- [PROBLEM REQUIREMENTS]
Exactly retype the lines of the material from its first line to the line with "PI = math.pi", including both.

- [INFORMATION PROVIDED]
* Begin *
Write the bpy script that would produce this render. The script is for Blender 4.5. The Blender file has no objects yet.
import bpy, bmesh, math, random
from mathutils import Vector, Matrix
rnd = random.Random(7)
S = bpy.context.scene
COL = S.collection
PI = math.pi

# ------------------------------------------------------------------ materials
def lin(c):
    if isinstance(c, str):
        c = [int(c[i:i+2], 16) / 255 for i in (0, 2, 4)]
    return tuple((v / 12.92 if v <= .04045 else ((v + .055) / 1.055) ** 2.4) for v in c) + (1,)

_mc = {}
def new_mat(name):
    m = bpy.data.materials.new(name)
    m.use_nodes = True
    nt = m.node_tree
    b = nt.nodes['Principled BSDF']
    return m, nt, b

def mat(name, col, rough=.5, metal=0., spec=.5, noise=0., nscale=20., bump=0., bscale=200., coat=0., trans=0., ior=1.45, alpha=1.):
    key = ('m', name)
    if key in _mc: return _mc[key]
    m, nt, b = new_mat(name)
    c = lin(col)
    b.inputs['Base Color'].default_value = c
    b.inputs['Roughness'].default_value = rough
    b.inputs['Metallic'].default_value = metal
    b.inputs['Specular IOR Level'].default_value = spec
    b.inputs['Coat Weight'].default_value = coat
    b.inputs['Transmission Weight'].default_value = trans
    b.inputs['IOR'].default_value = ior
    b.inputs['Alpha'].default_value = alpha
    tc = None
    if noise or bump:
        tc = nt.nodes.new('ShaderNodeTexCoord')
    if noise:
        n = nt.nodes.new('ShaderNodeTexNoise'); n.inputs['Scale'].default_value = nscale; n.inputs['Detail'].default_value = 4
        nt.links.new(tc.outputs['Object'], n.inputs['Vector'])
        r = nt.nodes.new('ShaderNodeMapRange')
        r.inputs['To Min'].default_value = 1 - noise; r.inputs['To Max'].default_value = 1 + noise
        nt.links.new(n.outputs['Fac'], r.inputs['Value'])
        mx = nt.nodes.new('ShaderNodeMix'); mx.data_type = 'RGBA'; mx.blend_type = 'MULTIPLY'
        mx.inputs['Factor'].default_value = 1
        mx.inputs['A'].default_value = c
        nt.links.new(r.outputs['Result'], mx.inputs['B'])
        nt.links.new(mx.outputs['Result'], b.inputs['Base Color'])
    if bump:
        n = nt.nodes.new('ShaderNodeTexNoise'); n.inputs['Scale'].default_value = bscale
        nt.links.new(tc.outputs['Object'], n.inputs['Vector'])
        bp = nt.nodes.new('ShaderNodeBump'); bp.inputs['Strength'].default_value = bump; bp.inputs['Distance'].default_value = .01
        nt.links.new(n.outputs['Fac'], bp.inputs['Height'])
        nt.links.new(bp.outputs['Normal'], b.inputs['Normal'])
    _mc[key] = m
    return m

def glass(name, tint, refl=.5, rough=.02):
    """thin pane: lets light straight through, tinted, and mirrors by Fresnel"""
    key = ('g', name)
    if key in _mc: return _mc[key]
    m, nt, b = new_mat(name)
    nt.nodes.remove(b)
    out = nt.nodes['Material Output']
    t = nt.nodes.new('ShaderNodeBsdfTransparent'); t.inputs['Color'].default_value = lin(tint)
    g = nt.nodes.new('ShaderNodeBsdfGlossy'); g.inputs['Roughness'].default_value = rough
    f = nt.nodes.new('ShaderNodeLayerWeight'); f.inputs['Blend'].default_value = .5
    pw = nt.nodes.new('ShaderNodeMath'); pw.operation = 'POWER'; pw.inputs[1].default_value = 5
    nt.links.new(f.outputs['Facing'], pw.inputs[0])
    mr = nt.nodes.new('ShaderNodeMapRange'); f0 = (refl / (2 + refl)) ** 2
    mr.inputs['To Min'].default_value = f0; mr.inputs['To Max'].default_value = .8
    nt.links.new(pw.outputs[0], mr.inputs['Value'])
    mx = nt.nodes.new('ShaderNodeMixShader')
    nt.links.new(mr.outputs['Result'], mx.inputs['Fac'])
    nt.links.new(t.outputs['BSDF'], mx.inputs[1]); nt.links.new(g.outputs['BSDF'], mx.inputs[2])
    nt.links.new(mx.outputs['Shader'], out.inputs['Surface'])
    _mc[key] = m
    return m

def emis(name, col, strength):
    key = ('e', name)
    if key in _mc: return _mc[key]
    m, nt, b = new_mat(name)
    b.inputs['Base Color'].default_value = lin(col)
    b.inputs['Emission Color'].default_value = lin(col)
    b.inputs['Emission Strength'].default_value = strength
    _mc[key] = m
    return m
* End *
- [EXERCISE RESPONSE]
Write the bpy script that would produce this render. The script is for Blender 4.5. The Blender file has no objects yet.
import bpy, bmesh, math, random
from mathutils import Vector, Matrix
rnd = random.Random(7)
S = bpy.context.scene
COL = S.collection
PI = math.pi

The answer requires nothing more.